Otherwise, people make it up as they go along, often with disastrous results because people dislike having the responsibility for making these decisions. Too often, the deciding factor is (literally) looking out the window.

2) In the immediate aftermath of the sinking, there were rumors BRTD had a private sector weather company. I was even contacted by an attorney who had that impression. Turns out, that wasn't exactly correct. Per the Post's story, BRTD had a service called "Streaming RT" which is lightning and radar data plus NWS warnings. This is different from a service where meteorologists are working 24/7 creating specifically custom warnings for that customer at that location.
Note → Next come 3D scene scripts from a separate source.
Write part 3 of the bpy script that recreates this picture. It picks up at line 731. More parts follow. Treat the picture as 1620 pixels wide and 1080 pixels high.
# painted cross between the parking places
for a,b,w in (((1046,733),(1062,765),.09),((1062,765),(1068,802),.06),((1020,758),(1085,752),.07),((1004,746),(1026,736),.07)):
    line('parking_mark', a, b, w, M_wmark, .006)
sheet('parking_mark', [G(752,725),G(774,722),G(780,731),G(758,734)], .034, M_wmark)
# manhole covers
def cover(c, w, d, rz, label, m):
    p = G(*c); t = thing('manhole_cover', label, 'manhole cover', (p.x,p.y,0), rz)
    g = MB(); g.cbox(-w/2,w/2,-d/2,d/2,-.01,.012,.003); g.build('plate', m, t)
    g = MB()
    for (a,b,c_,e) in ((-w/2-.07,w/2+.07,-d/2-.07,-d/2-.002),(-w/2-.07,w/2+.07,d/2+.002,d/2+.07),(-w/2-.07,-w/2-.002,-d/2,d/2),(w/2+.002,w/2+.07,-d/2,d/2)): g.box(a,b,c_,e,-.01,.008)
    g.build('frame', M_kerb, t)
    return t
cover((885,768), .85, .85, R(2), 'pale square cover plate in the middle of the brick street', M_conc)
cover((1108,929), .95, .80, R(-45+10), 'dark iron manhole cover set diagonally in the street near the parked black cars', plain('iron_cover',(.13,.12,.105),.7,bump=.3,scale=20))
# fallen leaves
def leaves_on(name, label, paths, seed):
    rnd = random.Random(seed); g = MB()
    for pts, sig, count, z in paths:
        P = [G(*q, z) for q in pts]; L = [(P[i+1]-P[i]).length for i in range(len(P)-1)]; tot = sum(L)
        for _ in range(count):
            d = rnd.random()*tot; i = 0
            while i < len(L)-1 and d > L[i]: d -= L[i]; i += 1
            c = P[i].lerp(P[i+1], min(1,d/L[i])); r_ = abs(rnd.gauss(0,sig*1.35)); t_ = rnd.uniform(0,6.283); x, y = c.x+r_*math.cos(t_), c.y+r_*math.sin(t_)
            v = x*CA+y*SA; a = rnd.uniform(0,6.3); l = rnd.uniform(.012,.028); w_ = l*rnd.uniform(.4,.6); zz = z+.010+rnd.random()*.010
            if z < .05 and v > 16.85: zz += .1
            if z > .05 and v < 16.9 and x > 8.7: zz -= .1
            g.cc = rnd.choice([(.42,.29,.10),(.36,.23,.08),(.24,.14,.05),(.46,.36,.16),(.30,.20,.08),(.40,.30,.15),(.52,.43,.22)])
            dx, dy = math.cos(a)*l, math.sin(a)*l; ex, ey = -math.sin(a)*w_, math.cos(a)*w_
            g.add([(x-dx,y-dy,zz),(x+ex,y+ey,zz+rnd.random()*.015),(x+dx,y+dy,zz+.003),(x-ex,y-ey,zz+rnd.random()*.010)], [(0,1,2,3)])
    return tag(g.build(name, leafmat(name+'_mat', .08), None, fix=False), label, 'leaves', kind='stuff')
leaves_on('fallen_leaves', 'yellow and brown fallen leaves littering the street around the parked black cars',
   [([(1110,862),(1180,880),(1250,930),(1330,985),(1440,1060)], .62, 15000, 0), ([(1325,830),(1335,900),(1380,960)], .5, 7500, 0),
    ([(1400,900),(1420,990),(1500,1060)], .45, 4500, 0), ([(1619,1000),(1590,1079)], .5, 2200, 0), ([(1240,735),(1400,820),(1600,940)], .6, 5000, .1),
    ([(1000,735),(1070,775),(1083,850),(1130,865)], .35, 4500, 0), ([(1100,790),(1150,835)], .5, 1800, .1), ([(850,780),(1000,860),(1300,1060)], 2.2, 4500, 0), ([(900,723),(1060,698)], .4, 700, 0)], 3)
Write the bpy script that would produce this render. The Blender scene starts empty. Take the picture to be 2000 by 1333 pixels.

Streaming RT sent email alerts at 6:32 and 6:49; before the boat entered the water.
Marketing information for Streaming RT
Based on my experience, there are serious issues with this approach. For mission-critical (and, in this case, human life) decisions, a company like BRTD should never rely on email. Email is routine and most people do not monitor it constantly. Life-saving information can be missed as was likely was in this case. There needs to be a fail-safe system for insuring mission-critical information is received.

Second, what meteorologists call the "false alarm rate" for these services is often high. So, the alerts become routine and not acted upon -- then, tragedy occurs. To best assure everyone's safety (or, for making decisions of high economic value), enterprises should contract with a commercial weather company that makes warnings tailored to the exact requirements of the customer. That way, there are no unnecessary false alarms.

There are far too many of these "ticking time bombs" in the business community. Aquatic businesses,  theme parks, golf tournaments, sports stadia, and similar outdoor enterprises serving the public should have dedicated commercial weather companies providing tailored warnings.